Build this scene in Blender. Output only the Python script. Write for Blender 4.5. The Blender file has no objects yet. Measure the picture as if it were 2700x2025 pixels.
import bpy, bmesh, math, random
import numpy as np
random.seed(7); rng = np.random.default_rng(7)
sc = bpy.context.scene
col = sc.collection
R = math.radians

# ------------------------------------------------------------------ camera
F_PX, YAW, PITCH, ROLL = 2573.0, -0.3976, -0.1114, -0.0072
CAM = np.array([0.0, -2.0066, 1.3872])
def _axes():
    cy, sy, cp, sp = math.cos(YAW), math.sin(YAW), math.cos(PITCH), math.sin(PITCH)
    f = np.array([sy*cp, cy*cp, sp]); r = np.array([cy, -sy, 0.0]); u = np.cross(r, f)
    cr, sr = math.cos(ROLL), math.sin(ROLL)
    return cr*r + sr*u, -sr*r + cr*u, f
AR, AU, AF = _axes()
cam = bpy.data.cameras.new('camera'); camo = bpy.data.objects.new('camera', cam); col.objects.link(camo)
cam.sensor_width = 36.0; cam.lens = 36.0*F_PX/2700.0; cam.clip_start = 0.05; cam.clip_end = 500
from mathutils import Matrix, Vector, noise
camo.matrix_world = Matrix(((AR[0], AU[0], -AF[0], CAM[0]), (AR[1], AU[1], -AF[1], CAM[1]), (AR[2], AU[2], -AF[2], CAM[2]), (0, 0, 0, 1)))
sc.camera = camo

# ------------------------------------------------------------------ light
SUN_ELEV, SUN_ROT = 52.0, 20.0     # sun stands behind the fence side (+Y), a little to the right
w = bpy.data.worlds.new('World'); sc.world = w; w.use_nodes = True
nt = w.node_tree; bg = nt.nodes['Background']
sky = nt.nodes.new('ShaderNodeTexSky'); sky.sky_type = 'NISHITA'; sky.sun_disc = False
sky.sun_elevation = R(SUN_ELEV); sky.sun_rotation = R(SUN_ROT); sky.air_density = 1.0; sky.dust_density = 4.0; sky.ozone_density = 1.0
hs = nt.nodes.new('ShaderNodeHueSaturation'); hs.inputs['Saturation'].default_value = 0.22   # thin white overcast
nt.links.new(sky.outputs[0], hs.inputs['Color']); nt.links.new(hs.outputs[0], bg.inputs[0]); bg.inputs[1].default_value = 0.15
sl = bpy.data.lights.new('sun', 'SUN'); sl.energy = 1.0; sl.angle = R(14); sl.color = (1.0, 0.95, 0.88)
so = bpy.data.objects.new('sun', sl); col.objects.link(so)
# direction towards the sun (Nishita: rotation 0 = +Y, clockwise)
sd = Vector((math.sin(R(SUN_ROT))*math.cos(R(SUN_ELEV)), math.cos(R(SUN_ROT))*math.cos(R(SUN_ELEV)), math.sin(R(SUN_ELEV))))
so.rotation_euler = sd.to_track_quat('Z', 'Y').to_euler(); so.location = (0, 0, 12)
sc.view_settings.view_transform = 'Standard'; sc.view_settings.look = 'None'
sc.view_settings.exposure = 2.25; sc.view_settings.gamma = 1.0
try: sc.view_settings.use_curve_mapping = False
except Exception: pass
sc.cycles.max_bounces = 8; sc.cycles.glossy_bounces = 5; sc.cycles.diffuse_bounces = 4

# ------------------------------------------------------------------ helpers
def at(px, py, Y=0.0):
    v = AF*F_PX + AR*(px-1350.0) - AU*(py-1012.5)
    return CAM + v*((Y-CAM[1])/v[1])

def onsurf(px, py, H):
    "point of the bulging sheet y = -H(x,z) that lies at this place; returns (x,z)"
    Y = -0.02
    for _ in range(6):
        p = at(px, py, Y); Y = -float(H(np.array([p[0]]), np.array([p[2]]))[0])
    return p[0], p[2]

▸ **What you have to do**
Emit, unaltered, the lines from the top of the listing down through the line that holds "R = math.radians"; emit nothing else.

▸ **Exercise answer**
Build this scene in Blender. Output only the Python script. Write for Blender 4.5. The Blender file has no objects yet. Measure the picture as if it were 2700x2025 pixels.
import bpy, bmesh, math, random
import numpy as np
random.seed(7); rng = np.random.default_rng(7)
sc = bpy.context.scene
col = sc.collection
R = math.radians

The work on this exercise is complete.